Una “barbarie” che va fermata, dice Berlusconi. Passato il voto su Milanese e in attesa di quello su Saverio Romano, il Cavaliere pensa a sé e conferma che sulla legge sulle intercettazioni non ci saranno ripensamenti. E neppure modifiche. L’urgenza è tale che quella legge, che non piace un granché sia dentro il Pdl che nella Lega, sarà approvata il più presto possibile. Il dibattito comincerà martedì 27 alla Camera, ma la discussione entrerà nel vivo solo i primi di ottobre; il voto, secondo gli uomini di Berlusconi, dovrebbe esserci entro giovedì 6.
“Stiamo parlando di una legge che sta facendo navetta tra Camera e Senato da due anni – aveva spiegato il capogruppo, Fabrizio Cicchitto a margine della votazione su Milanese – e non mi pare proprio che si possa parlare di accelerazione, casomai il contrario, c’abbiamo messo troppo tempo…”. Nessuno ne parla apertamente, ma è più che probabile che su quel testo il governo metta la fiducia per evitare che una seppur minima modifica lo faccia ritornare al Senato, facendo perdere tempo prezioso; l’imperativo è fare presto. Dunque, il bavaglio stavolta potrebbe arrivare davvero, vista la determinazione di Berlusconi e dei suoi che, però, trova appoggio anche in fasce piuttosto ampie dell’opposizione. “La legge non è senz’altro il massimo – commentava un adepto del Cavaliere dopo il summit sulla giustizia a Palazzo Grazioli dell’altro giorno – ma intanto approviamo questa, poi ci sarà sempre tempo per fare le modifiche, la priorità ora è far finire questo gioco al massacro sulla stampa”.

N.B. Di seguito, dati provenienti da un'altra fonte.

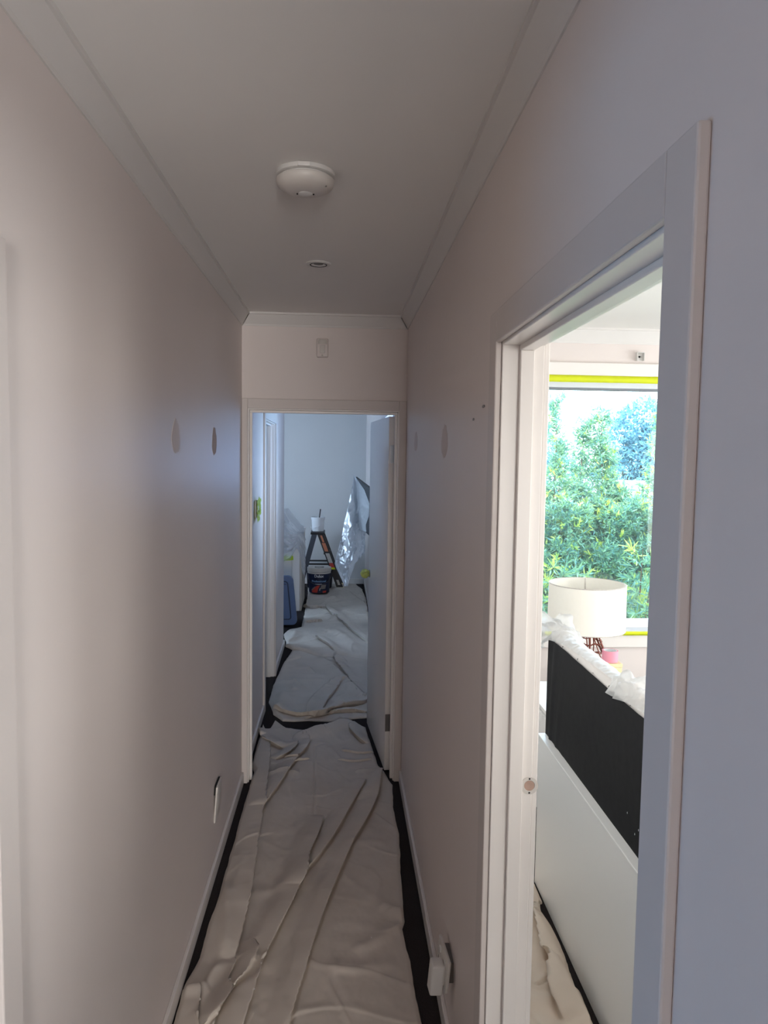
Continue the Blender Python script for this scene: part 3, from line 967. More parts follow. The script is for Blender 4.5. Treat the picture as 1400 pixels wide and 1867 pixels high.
obj('lamp_lens', bm, M['grey_plastic'], t, True, label='dark unlit lamp lens')

# motion sensor above the inner doorway
t = thing('motion_sensor', 'small white rounded motion sensor high on the wall above the inner doorway', 'motion sensor', (-0.105, YE, 2.375))
bm = bmesh.new()
bx(bm, -0.136, -0.074, YE - 0.030, YE, 2.325, 2.425, 0.008, 3)
obj('housing', bm, M['wall'], t, True)
bm = bmesh.new()
n = 14
prev = None
for i in range(n + 1):
    a = math.pi * i / n
    x = -0.105 - 0.024 * math.cos(a)
    y = YE - 0.029 - 0.011 * math.sin(a)
    cur = [bm.verts.new((x, y, 2.392)), bm.verts.new((x, y, 2.410)), bm.verts.new((-0.105 - 0.018 * math.cos(a), YE - 0.028 - 0.006 * math.sin(a), 2.418))]
    if prev:
        bm.faces.new((prev[0], cur[0], cur[1], prev[1]))
        bm.faces.new((prev[1], cur[1], cur[2], prev[2]))
    prev = cur
obj('lens_hood', bm, M['plastic_warm'], t, True)
bm = bmesh.new()
bx(bm, -0.119, -0.091, YE - 0.034, YE - 0.028, 2.345, 2.388, 0.003)
obj('lens_window', bm, M['plastic_warm'], t, True)
bm = bmesh.new()
bmesh.ops.create_icosphere(bm, subdivisions=2, radius=0.005, matrix=Matrix.Translation((-0.105, YE - 0.030, 2.335)))
obj('indicator_light', bm, M['sticker'], t, True)

# blank plate loose on the left wall
t = thing('wall_plate', 'white wall plate standing loose off the left wall above the skirting', 'wall plate', (XL, 3.15, 0.30))
mt = Matrix.Translation((XL, 3.15, 0.30)) @ Matrix.Rotation(R(4), 4, 'Y')
bm = bmesh.new()
bx(bm, 0.0035, 0.0115, -0.058, 0.058, -0.075, 0.085, 0.003, 2, mt)
obj('plate', bm, M['plastic_warm'], t, True)
bm = bmesh.new()
bx(bm, -0.0035, 0.0032, -0.050, 0.055, 0.045, 0.083, 0.0, 1, mt)  # near-black block: the gap's shade is put in as colour
obj('gap_shade', bm, M['dark'], t, label='dark block painting the shaded gap behind the plate')
bm = bmesh.new()
bx(bm, 0.0113, 0.0128, -0.035, 0.035, -0.03, 0.04, 0.0008, 1, mt)
obj('cover_insert', bm, M['plastic'], t, True)

# power outlet pulled off the right wall, with a charger plugged in
t = thing('power_outlet', 'white power outlet hanging loose from the right wall near the floor', 'power outlet', (XR, 2.13, 0.27))
mt = Matrix.Translation((XR, 2.13, 0.262)) @ Matrix.Rotation(R(4), 4, 'Z') @ Matrix.Rotation(R(5), 4, 'Y')
bm = bmesh.new()
bx(bm, -0.030, -0.020, -0.072, 0.062, -0.045, 0.052, 0.003, 2, mt)
obj('outlet_plate', bm, M['plastic_warm'], t, True)
bm = bmesh.new()
bx(bm, -0.021, 0.004, -0.05, 0.045, -0.028, 0.036, 0.002, 1, mt)
obj('outlet_body', bm, M['grey_plastic'], t, True)
for yy in (-0.04, 0.028):
    bm = bmesh.new()
    bx(bm, -0.033, -0.029, yy - 0.007, yy + 0.007, 0.018, 0.036, 0.001, 1, mt)
    obj('rocker_switch', bm, M['plastic'], t, True)
for yy, zz, an in ((0.03, -0.005, 0.5), (0.042, -0.005, -0.5), (0.036, -0.02, 0.0)):
    bm = bmesh.new()
    bx(bm, -0.0305, -0.0295, -0.0012, 0.0012, -0.004, 0.004, 0, 1, mt @ Matrix.Translation((0, yy - 0.002, zz)) @ Matrix.Rotation(an, 4, 'X'))
    obj('socket_slot', bm, M['dark'], t)
bm = bmesh.new()
t = thing('plug_adapter', 'white block plug adapter pushed into the loose power outlet', 'plug adapter', (XR - 0.055, 2.10, 0.22))
bx(bm, -0.072, -0.033, -0.060, -0.012, -0.062, 0.030, 0.006, 3, mt)
obj('adapter_body', bm, M['plastic'], t, True)
bm = bmesh.new()
bx(bm, -0.036, -0.0302, -0.056, -0.016, -0.030, 0.022, 0.002, 2, mt)
obj('adapter_face', bm, M['plastic_warm'], t, True)

# light switch under green tape in the passage
t = thing('light_switch', 'light switch under torn green masking tape on the passage wall', 'light switch', (XL, 4.62, 1.47))
bm = bmesh.new()
bx(bm, XL, XL + 0.009, 4.585, 4.657, 1.415, 1.525, 0.002)
obj('switch_plate', bm, M['plastic'], t, True)
bm = bmesh.new()
bx(bm, XL + 0.008, XL + 0.013, 4.612, 4.630, 1.455, 1.485, 0.001)
obj('rocker_switch', bm, M['plastic'], t, True)
for k, (y0, y1, z0, z1, sd_) in enumerate(((4.54, 4.600, 1.400, 1.530, 3), (4.594, 4.656, 1.400, 1.540, 4), (4.650, 4.720, 1.43, 1.535, 5))):
    ny_, nz_ = 10, 22
    yy, zz = np.meshgrid(np.linspace(y0, y1, ny_), np.linspace(z0, z1, nz_))
    r2 = np.random.default_rng(sd_)
    zz[0] += r2.normal(0, 0.006, ny_)
    zz[-1] += r2.normal(0, 0.006, ny_)
    xx = XL + 0.020 + 0.004 * k * 0.3 + 0.009 * fbm(yy * 60, zz * 40, sd_)
    npmesh('tape_strip', np.stack([xx, yy, zz], -1).reshape(-1, 3), gridfaces(nz_, ny_), M['green_tape'], t)

# ------------------------------------------------------------------ far end of the passage
# step ladder
t = thing('step_ladder', 'low black A-frame step ladder with orange stickers standing by the back wall', 'step ladder', (-0.25, 10.07, 0))
ZT = 0.775
zb = 0.022


def rail(yy, xb, xt, y2, m, wd=0.072):
    b_ = bmesh.new()
    v = []
    for (x, z) in ((xb, zb), (xt, ZT)):
        for dx in (-wd / 2, wd / 2):
            for dy in (-0.012, 0.012):
                v.append(b_.verts.new((x + dx, yy + dy, z)))
    for q in ((0, 1, 3, 2), (4, 6, 7, 5), (0, 4, 5, 1), (2, 3, 7, 6), (0, 2, 6, 4), (1, 5, 7, 3)):
        b_.faces.new([v[i] for i in q])
    return obj('side_rail', b_, m, t)


for yy in (9.90, 10.24):
    rail(yy, 0.005, -0.272, yy, M['black_metal'], 0.088)
    rail(yy, -0.545, -0.345, yy, M['grey_metal'] if yy < 10 else M['black_metal'], 0.07)
for z_, sx in ((0.26, 0), (0.51, 0)):
    xk = 0.005 + (-0.272 - 0.005) * (z_ - zb) / (ZT - zb)
    box('tread', xk - 0.05, xk + 0.035, 9.912, 10.228, z_ - 0.025, z_, M['black_metal'], t, 0.004)
box('top_cap', -0.40, -0.215, 9.885, 10.255, ZT - 0.02, ZT + 0.012, M['black_metal'], t, 0.006)
for z_ in (0.2, 0.45):
    xk = -0.545 + 0.2 * (z_ - zb) / (ZT - zb)
    bm = bmesh.new()
    tube(bm, [(xk, 9.91, z_), (xk, 10.23, z_)], 0.012, 8)
    obj('rear_brace', bm, M['black_metal'], t, True)
for yy in (9.905, 10.235):
    bm = bmesh.new()
    bx(bm, -0.462, -0.105, yy - 0.006, yy + 0.006, 0.345, 0.366)
    obj('spreader', bm, M['black_metal'], t)
for yy in (9.90, 10.24):
    for xx in (0.008, -0.548):
        box('rubber_foot', xx - 0.048, xx + 0.048, yy - 0.018, yy + 0.018, 0.0215, 0.045, M['yellow'] if xx > 0 else M['dark'], t, 0.004)
# stickers on the near front rail
def on_rail(z0, z1, m, nm, w0=-0.034, w1=0.034, lab=None):
    bm = bmesh.new()
    vs = []
    for z_, s in ((z0, w0), (z0, w1), (z1, w1), (z1, w0)):
        xk = 0.005 + (-0.277) * (z_ - zb) / (ZT - zb)
        vs.append((xk + s, z_))
    a_ = [bm.verts.new((x, 9.8865, z)) for x, z in vs]
    b2 = [bm.verts.new((x, 9.8882, z)) for x, z in vs]
    bm.faces.new(a_)
    bm.faces.new(b2[::-1])
    for i in range(4):
        j = (i + 1) % 4
        bm.faces.new((a_[i], b2[i], b2[j], a_[j]))
    o = obj(nm, bm, m, t)
    if lab:
        o['label'] = lab
    return o


on_rail(0.655, 0.745, M['orange'], 'sticker', -0.012, 0.014, 'narrow orange sticker')
on_rail(0.53, 0.645, M['orange'], 'sticker', -0.026, 0.022, 'orange sticker')
on_rail(0.375, 0.505, M['sticker'], 'sticker', -0.028, 0.026, 'pale grey sticker')
on_rail(0.315, 0.372, M['red'], 'sticker', -0.028, 0.028, 'red sticker')
on_rail(0.287, 0.313, M['yellow_tape'], 'sticker', -0.028, 0.028, 'yellow green sticker')
on_rail(0.075, 0.145, M['sticker'], 'sticker', -0.012, 0.02, 'pale sticker near the foot')


def pail(name, label, cx, cy, r0, r1, h, z0, m, cat, lid=None, seg=40):
    t = thing(name, label, cat, (cx, cy, z0))
    bm = bmesh.new()
    th = 0.003
    lathe(bm, [(0.0, 0.0), (r0 - 0.006, 0.0), (r0, 0.006), (r1, h - 0.03), (r1 + 0.006, h - 0.03), (r1 + 0.006, h), (r1 - th, h), (r0 - th, 0.01), (0.0, 0.008)], (cx, cy, z0), seg, cap=False)
    obj('pail_body', bm, m, t, True)
    return t


# white bucket on top of the ladder
bz = ZT + 0.012
tb = pail('bucket', 'small white bucket with a wire handle on top of the step ladder', -0.307, 10.06, 0.078, 0.088, 0.192, bz, M['bucket'], 'bucket')
bm = bmesh.new()
pts = []
for i in range(15):
    a = math.pi * i / 14
    pts.append((-0.307 + 0.097 * math.cos(a) , 10.06 - 0.095 * math.sin(a) * 0.9 - 0.006, bz + 0.118 + 0.062 * math.cos(a) * 0.9 - 0.050 * math.sin(a) + 0.0))
tube(bm, pts, 0.003, 8)
obj('handle', bm, M['bucket'], tb, True)
t = thing('paint_stirrer', 'dark stick standing up in the white bucket on the ladder', 'stick', (-0.285, 10.06, bz + 0.02))
bm = bmesh.new()
tube(bm, [(-0.31, 10.04, bz + 0.02), (-0.275, 10.075, bz + 0.30)], [0.007, 0.0085], 8)
obj('handle', bm, M['stick'], t, True)
bm = bmesh.new()
bx(bm, -0.33, -0.29, 10.03, 10.045, bz + 0.012, bz + 0.07, 0.003)
obj('bristles', bm, M['timber'], t)

# big paint pail in front, a second dark one behind it
PX, PY, PZ = -0.272, 9.60, 0.034
t = pail('paint_pail', 'large navy paint pail with a white lid and printed label in front of the ladder', PX, PY, 0.132, 0.146, 0.325, PZ, M['navy'], 'paint pail')
bm = bmesh.new()
lathe(bm, [(0.1535, -0.045), (0.157, -0.043), (0.157, 0.0), (0.150, 0.006), (0.128, 0.006), (0.122, -0.002), (0.06, -0.002), (0.055, 0.003), (0.0, 0.003)], (PX, PY, PZ + 0.325), 48, cap=False)
obj('lid', bm, M['plastic_warm'], t, True, label='white clip-on lid')
bm = bmesh.new()
lathe(bm, [(0.1495, 0.255), (0.152, 0.256), (0.152, 0.276), (0.1495, 0.277)], (PX, PY, PZ), 48, cap=False)
obj('rib_band', bm, M['plastic_warm'], t, True)
bm = bmesh.new()
lathe(bm, [(0.062, 0.0022), (0.062, 0.006), (0.050, 0.006), (0.050, 0.0022)], (PX, PY, PZ + 0.325), 32, cap=False)
obj('pour_cap', bm, M['grey_plastic'], t, True)
bm = bmesh.new()
pts = []
for i in range(21):
    a = math.pi * i / 20
    pts.append((PX + 0.158 * math.cos(a), PY - 0.158 * math.sin(a) - 0.004, PZ + 0.235 - 0.115 * math.sin(a)))
tube(bm, pts, 0.0032, 8)
obj('handle', bm, M['steel'], t, True, label='thin wire handle')
for sx in (-1, 1):
    box('handle_lug', PX + sx * 0.150 - 0.012, PX + sx * 0.150 + 0.012, PY - 0.018, PY + 0.018, PZ + 0.205, PZ + 0.25, M['navy'], t, 0.004)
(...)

L’unico punto su cui si discute ancora è la questione legata all’opportunità di mettere la fiducia. Con una maggioranza dai numeri ogni giorno più esili, il rischio di cadere proprio su un provvedimento ad personam è un incubo che il Cavaliere rifugge, ma che potrebbe diventare concreto se davvero, come sembra, alle ragioni di opportunità si contrapporranno quelle della necessità e dell’urgenza. Se poi dovesse andare bene un’altra volta, ecco allora che il bavaglio sarebbe legge per metà ottobre. In pratica, domani. E questa imminenza non è sfuggita, ieri, al presidente dell’Amn, Luca Palamara. “Le intercettazioni – ha commentato – sono uno strumento investigativo indispensabile per scoprire chi commette reati, per garantire e assicurare alla giustizia i criminali e evitare che ci sia impunità nel nostro Paese”. E poi, ci sono davvero “altre priorità” prima di mettere il bavaglio alla stampa e i bastoni tra le ruote alla magistratura, ma è una questione su cui Berlusconi non sente ragione. Specie adesso.
“Palamara fa finta di non sapere – ha infatti risposto subito Fabrizio Cicchitto – che alcuni magistrati stanno facendo un uso del tutto indebito delle intercettazioni dandole in pasto ai media per scopi politici e facendo strame di ogni diritto alla privacy”. Le parole e l’ostinazione di sempre, quindi, nella maggioranza che non ha toccato in commissione alla Camera i capisaldi del provvedimento varato dal Senato: pubblicazione consentita solo per conversazioni rilevanti ai fini del processo, è previsto il carcere per i cronisti e per chi passa loro le informazioni, sarà più difficile intercettare i mafiosi e impossibile farlo con i preti e verrà severamente punita anche l’intercettazione “fraudolenta” senza il consenso dell’interessato (la famosa “norma D’Addario”). Intanto giovedì 29, in piazza del Pantheon a Roma, il “Comitato per la libertà e il diritto all’informazione, alla cultura e allo spettacolo” ha indetto una manifestazione per dire no al bavaglio. La maggioranza andrà avanti incurante di qualsiasi protesta.